6.25 Paper Studio celebrates five years of downtown retail

The retail industry is full of challenges: razor thin margins, finding great employees, having the right location (high traffic, good parking, affordable lease) and successfully competing with big box stores, brick-and-mortar businesses and web-based behemoths like Amazon. Being a retailer in downtown Grand Rapids is basically the same, except probably double the challenges. Maybe even triple. 

Without a thriving retail culture downtown and with rents more in line with service industry (financial and legal firms, restaurants, etc.), existing downtown Grand Rapids retailers need to be super resourceful, extra scrappy, extremely good with what they do -- and always find ways to have a little fun. Basically, the 6.25 Paper Studio story.

So, when 6.25 Paper Studio turned five years old last week, Abbey Fowler, owner and operator, threw a party and celebrated their success with their employees and customers. Damn right! 

The business first called MoDiv, the downtown retail incubator, home for two years and then moved to its present location at 40 Monroe Center three years ago. Fowler says there has been a lot to reflect on since opening up downtown. “Overall in the past five years, retail downtown has been up and down,” she says. “Things were promising when MoDiv opened (in September 2011), but quickly took a lull for awhile. We've lost some substantial retailers (such as VanHoeks Shoes and Schuler's Books).”

Despite the ups and downs, Fowler says she feels that downtown retail is more of an up than a down now. “The best change for retailers like myself is the growth of downtown dwellers,” she says. “With the new Mortan House, 616 Properties, The Waters Center, Arena Place, The Rowe, and more in just the last couple years, we see new customers every day that recently moved downtown (often from bigger cities like Chicago) with the desire to experience the city not as a destination, but as a home and community.
 
“I see this shift with the upcoming plans for Arena South and the West Side, but also in the small changes like the expansion of Grand Central Market and The Apothecary, the renovations at Madcap, the rebrand of Divani -- my favorite spot, and the fact that small retailers like myself, Gina's Boutique, The Vault of Midnight, Old World Olive Press and more are still holding strong,” she continues.

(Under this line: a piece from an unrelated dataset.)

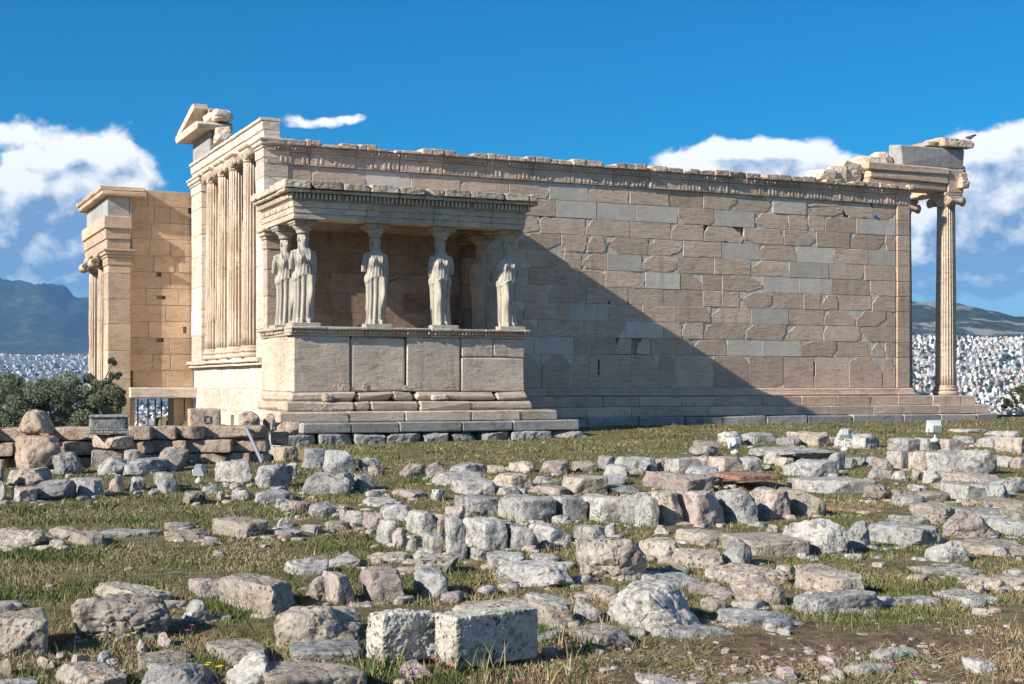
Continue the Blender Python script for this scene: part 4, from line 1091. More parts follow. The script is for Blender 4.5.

Fowler says that one secret to her success has been her blending of her brick-and-mortar location (which sells a wide variety of gifts) with her fast growing wholesale line of branded greeting cards.  “The retail side allows for decent cash flow and the opportunity to hire a larger staff that can also support the wholesale business,” she explains. “But, most importantly, our retail business  is what allows us to connect with the community and feel part of the local economy. If we only had a wholesale business, we would have no public presence in Grand Rapids and, in my opinion, feel isolated.” 

Besides the sense of community, her storefront also serves as a working laboratory that is driving her wholesale business. “In our niche of greeting cards and gifts, having the retail store also gives us the opportunity to test our wholesale product before selling to other stores,” she Fowler says. “The wholesale side of 6.25 Paper has grown significantly since our current brand launch at the 2015 National Stationery Show. We signed on about 30 stores from that show and are now in over 100 boutiques around the world, plus a national chain. Growth of the wholesale business is the most scalable part of our company, and I'm focusing much of my own attention there.”

Fowler says she works with both local and regional designers and illustrators to create her greeting cards and currently employs four employees.